◆ **Supplied records**

+ + + + + + +

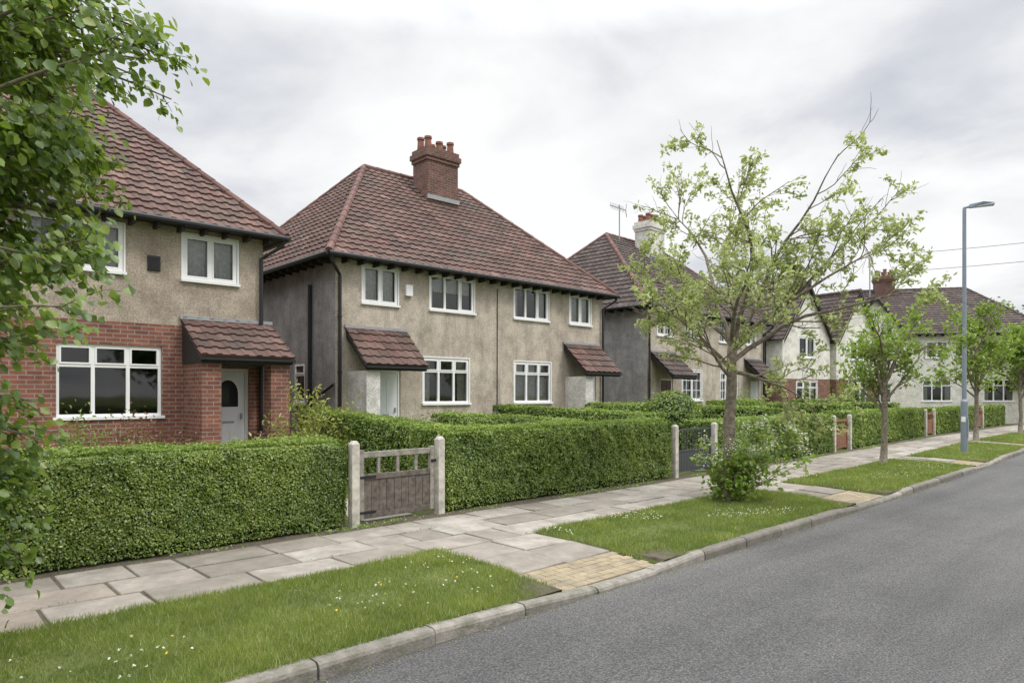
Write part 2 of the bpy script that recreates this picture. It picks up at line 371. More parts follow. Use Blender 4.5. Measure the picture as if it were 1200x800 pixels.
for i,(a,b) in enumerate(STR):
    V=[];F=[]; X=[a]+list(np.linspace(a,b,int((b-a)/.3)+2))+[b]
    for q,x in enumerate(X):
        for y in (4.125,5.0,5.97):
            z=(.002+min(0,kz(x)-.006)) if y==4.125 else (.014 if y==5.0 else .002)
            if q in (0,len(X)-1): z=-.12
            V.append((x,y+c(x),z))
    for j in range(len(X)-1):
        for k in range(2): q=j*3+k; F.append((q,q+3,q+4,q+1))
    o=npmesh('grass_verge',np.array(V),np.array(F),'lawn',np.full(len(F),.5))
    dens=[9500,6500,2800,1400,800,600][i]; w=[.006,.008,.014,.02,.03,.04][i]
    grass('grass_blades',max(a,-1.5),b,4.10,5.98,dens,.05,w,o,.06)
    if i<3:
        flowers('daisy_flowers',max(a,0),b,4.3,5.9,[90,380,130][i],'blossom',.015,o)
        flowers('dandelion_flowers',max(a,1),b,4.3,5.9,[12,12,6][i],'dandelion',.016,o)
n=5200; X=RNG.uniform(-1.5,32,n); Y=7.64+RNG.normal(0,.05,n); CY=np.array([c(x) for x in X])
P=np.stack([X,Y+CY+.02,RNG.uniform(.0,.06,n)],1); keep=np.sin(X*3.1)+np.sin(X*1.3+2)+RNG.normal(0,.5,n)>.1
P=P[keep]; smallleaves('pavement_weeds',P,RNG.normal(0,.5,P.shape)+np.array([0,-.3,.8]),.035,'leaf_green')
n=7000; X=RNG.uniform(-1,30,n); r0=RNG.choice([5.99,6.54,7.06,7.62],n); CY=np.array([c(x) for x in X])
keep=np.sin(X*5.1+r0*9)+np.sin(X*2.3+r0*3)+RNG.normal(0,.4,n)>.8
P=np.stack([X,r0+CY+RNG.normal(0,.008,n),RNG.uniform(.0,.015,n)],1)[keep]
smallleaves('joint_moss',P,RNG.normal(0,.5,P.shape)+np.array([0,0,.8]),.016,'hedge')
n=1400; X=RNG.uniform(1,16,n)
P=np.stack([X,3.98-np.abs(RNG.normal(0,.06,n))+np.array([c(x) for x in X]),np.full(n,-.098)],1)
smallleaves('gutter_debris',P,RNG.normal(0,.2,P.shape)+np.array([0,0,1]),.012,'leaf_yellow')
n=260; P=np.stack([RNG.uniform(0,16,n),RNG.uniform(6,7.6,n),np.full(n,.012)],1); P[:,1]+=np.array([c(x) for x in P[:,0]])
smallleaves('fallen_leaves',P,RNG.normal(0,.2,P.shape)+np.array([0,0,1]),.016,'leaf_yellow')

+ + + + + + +

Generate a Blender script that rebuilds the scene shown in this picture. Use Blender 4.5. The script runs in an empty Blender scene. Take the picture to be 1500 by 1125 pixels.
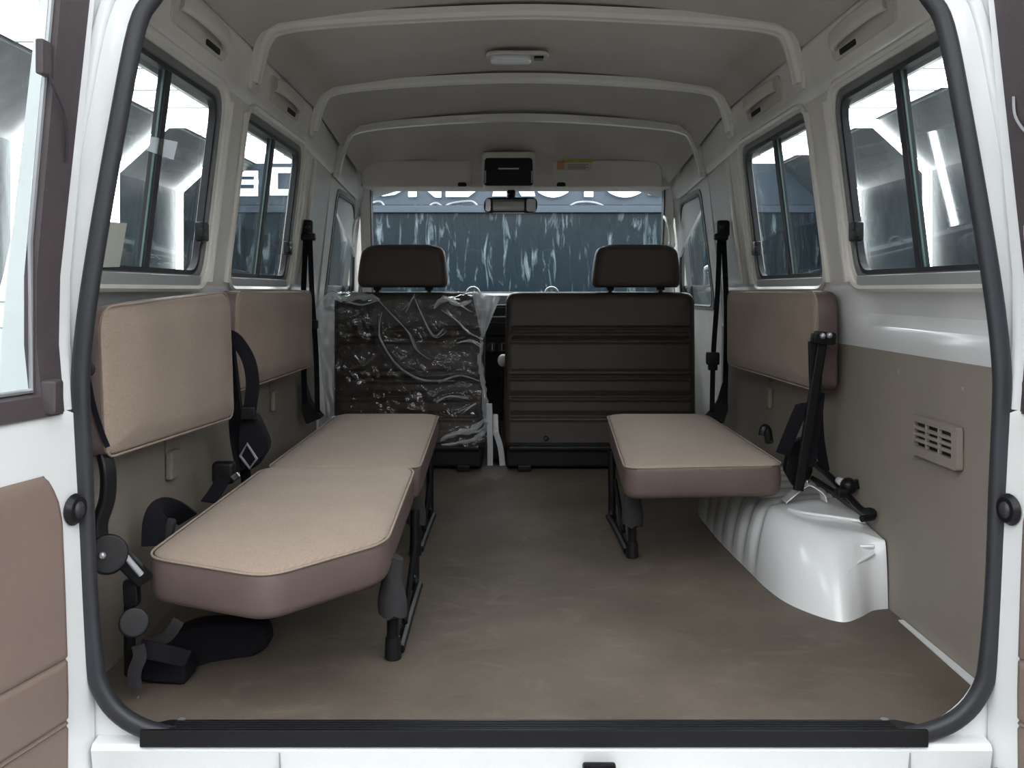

+ + + + + + +

◆ **Problem to solve**
Using the entries above, return each line in which the word "Blender" occurs.

◆ **Output for this exercise**
Write part 2 of the bpy script that recreates this picture. It picks up at line 371. More parts follow. Use Blender 4.5. Measure the picture as if it were 1200x800 pixels.
Generate a Blender script that rebuilds the scene shown in this picture. Use Blender 4.5. The script runs in an empty Blender scene. Take the picture to be 1500 by 1125 pixels.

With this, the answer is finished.